Expressing or responding?




I often come across the idea that 'real artists' are 'so talented' that they can just draw stuff, like, brilliantly. It's there within them, they were born with that capacity. There's a closely linked idea that what artists make comes from some secret place of genius within them; some source of originality and differentness that's not given to ordinary people. 

As a basically unschooled person, I absorbed this idea from the culture around me, unconsciously. I knew I wanted to draw and paint, but when I got to St Martins School of Art in the late 70s, I was told that drawing from life was reactionary, old hat, conventional, stuck in the past. So I dutifully made my way to the abstract room, and lined my 18 year old self up with a bunch of other youthful furrowed brows, working studiously on canvases that had to be a minimum of six foot wide. I waited for the stuff to start pouring from me, like it was supposed to. Didnae happen. I decided that if something was supposed to pour out of me, perhaps first it needed to pour into me, arranged a year off, and went off to Oman to become a disc jockey. Travelled the length of India by train, dropped in to Burma, sweated in Hong Kong, visited the art treasures of China in Taipei. In fact, the pouring in lasted for the next thirty years, and even when I properly started painting again my unconscious still had to trick me to get me past the idea that when the time was right the pouring out would simply just begin.

What I didn't know then was that, in fact, if you go into pretty much any artist's studio, you will see images that didn't come from them at all, all over their walls; torn off, cut out random images; photos and postcards; images made by old masters, designers, other artists. No-one ever explained to me that artists work, and they feed. They draw and paint and copy and design, experiment and practice, for years and decades (in fact anyone could do this, but most people simply don't, and then they complain that their drawing 'looks like a six year old's'....). Artists feed off colours and textures and shapes in the world, including the work of other artists, past and present. As Austin Kleon puts it, they steal; voraciously, from everywhere. They notice what they're drawn to, they collect, and then they respond.
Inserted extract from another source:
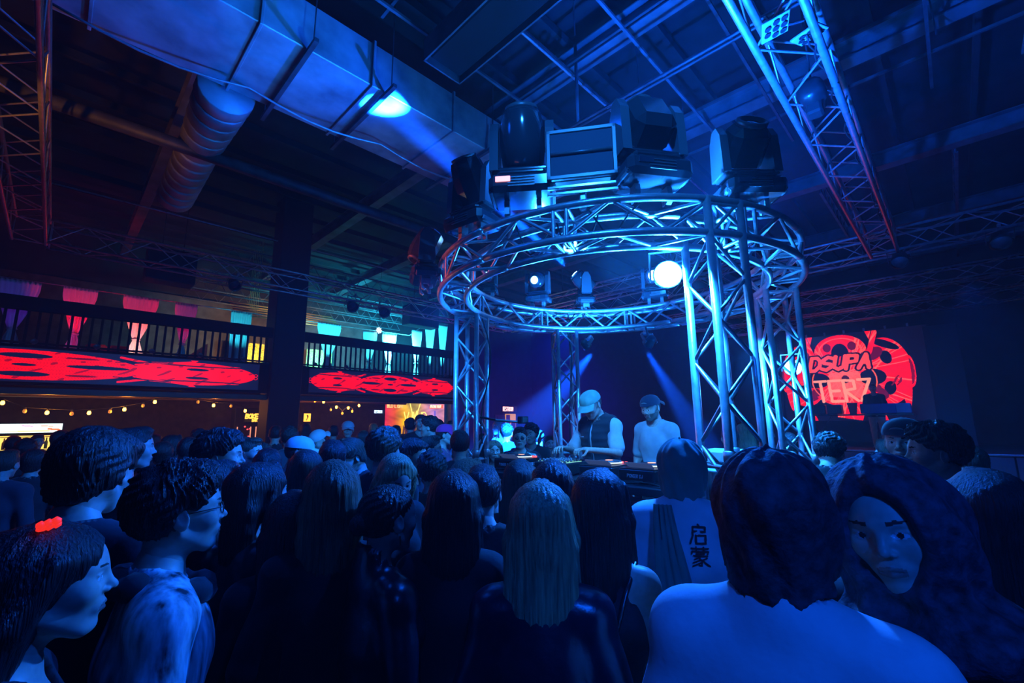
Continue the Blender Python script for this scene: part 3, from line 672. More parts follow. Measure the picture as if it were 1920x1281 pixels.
for k in range(6):
    b = MB(); z = 5.2 + k * .12; b.tube([(3.6, 15.5 + .2 * k, z), (7.0, 15.5 + .2 * k, z)], .02, 6); b.tube([(4.2, 15.5 + .2 * k, z), (4.2, 15.5 + .2 * k, 7.79)], .006, 5); tag(b.build('brass_pipe', mat('brass%d' % k, (.6, .4, .15), .4, .5) if k == 0 else bpy.data.materials['brass0'], None, True), ORD[k] + ' orange lit pipe under the balcony roof, counted from below', 'pipe', 'orange lit pipes by the column')
b = MB(); b.tube([(4.3, 14.6, 5.45), (4.8, 14.6, 5.45), (4.8, 14.6, 5.05), (4.25, 14.6, 5.02)], .03, 8); b.tube([(4.5, 14.6, 5.45), (4.5, 14.6, 7.79)], .008, 5); tag(b.build('elbow_pipe', bpy.data.materials['brass0'], None, True), 'bright orange lit elbow pipe left of the column', 'pipe')
fx = empty('fan_lamp', (7.3, 13.4, 4.88)); tag(fx, 'white star shaped light hanging above the balcony curtains', 'lamp')
b = MB()
for k in range(8): b.box((.06 * cos(k * pi / 4), 0, .06 * sin(k * pi / 4)), (.09, .02, .03), .004, R=rotm(0, -k * pi / 4, 0))
b.build('star', lampm('star_glow', (.8, .95, 1), 3), fx); b = MB(); b.tube([(0, 0, .1), (0, 0, 2.91)], .006, 5); b.build('cord', RUBBER, fx)

# ---------------------------------------------------------------- string lights under the balcony
LIT = lampm('warm_bulb', (1, .36, .03), 22); UNLIT = mat('unlit_bulb_faint_glow', (.9, .5, .15), .15, 0, emit=(1, .4, .06), estr=.35)  # unlit bulbs also emit a faint amber of their own
def string(pts, lit, y, group):
    P = [(p[0], y, p[1] + .07) for p in pts]; b = MB(); b.tube(P, .008, 5); tag(b.build('lamp_wire', RUBBER, None, False), 'black wire of the string lights ' + group, 'wire')
    nn = [0, 0]
    for (x, z), l in zip(pts, lit):
        r = empty('string_bulb', (x, y, z)); nn[l] += 1; tag(r, ORD[nn[l] - 1] + (' glowing amber' if l else ' unlit') + ' bulb on the string lights ' + group + ', from the left', 'light bulb', ('glowing' if l else 'unlit') + ' bulbs ' + group)
        b = MB(); b.lathe([(.001, -.05), (.02, -.045), (.033, -.02), (.03, .01), (.016, .035)], 10); b.build('glass', LIT if l else UNLIT, r, True)
        b = MB(); b.lathe([(.018, .03), (.018, .07), (.008, .08)], 8); b.build('socket', RUBBER, r, True)
s1 = [(-.73, 2.33), (-.41, 2.17), (-.09, 2.14), (.28, 2.12), (.55, 2.14), (.89, 2.17), (1.13, 2.22), (1.45, 2.31), (1.66, 2.40), (2.51, 2.42), (2.85, 2.34), (3.24, 2.33), (3.58, 2.21)]
string(s1, [1, 0, 1, 0, 1, 0, 1, 0, 1, 0, 1, 0, 1], 13.5, 'left of the column')
s2 = [(5.05, 2.72), (5.19, 2.62), (5.40, 2.5), (5.65, 2.49), (5.88, 2.26), (6.05, 2.34), (6.25, 2.15), (6.43, 2.32), (6.57, 2.22), (6.78, 2.4)]
string(s2, [0, 1, 0, 1, 0, 1, 0, 1, 0, 1], 13.5, 'right of the column')
for i, (x, z) in enumerate(s1 + s2):
    if i in (2, 6, 10, 14, 18, 20): point('bulb_light', (x, 13.4, z - .1), 22, AMBER, .04)
# ducting and pipes under the deck
for k, (z, y) in enumerate(((2.62, 13.0), (2.7, 13.9), (2.55, 14.8))): pipe('underdeck_pipe', [(-6, y, z), (9.3, y, z)], .05, mat('rusty%d' % k, (.25, .15, .08), .5, .3), ('nearest', 'middle', 'farthest')[k] + ' pipe under the balcony deck')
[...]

    'You only speak because you want to react to something you've heard. The idea of an actor going away to their room and rehearsing something alone is an absolute nonsense to me. What you have to say is completely incidental. All I want to see from the actor is the intensity and accuracy of their listening. And then what you have to say will be automatic and then it will become free and alive. And then you can work on it and shape it and talk about it. But the basic kind of engine to it is how accurate is  your listening. And how alive are you to your fellow actors and how accurate your response, and how bold.'

Alan Rickman, interview on Instagram


Sometimes, my inherited cultural voices start to whisper 'But aren't you just being derivative? Why are you using the work of ancient artists in your paintings, why are you just copying stuff, instead of giving us your own original ideas?'



I'll tell you why. Because I'm having a conversation. I'm not interested in 'expressing myself, or creating a style, or working out what people might want to have on their walls. I'm always on the lookout for someone to have a visual conversation with, whether that someone be the human who made a symbolic object in 3,000 BC, or a 1950s designer abstracting plants in their own unique way.

Working with the world, as it presents itself to me.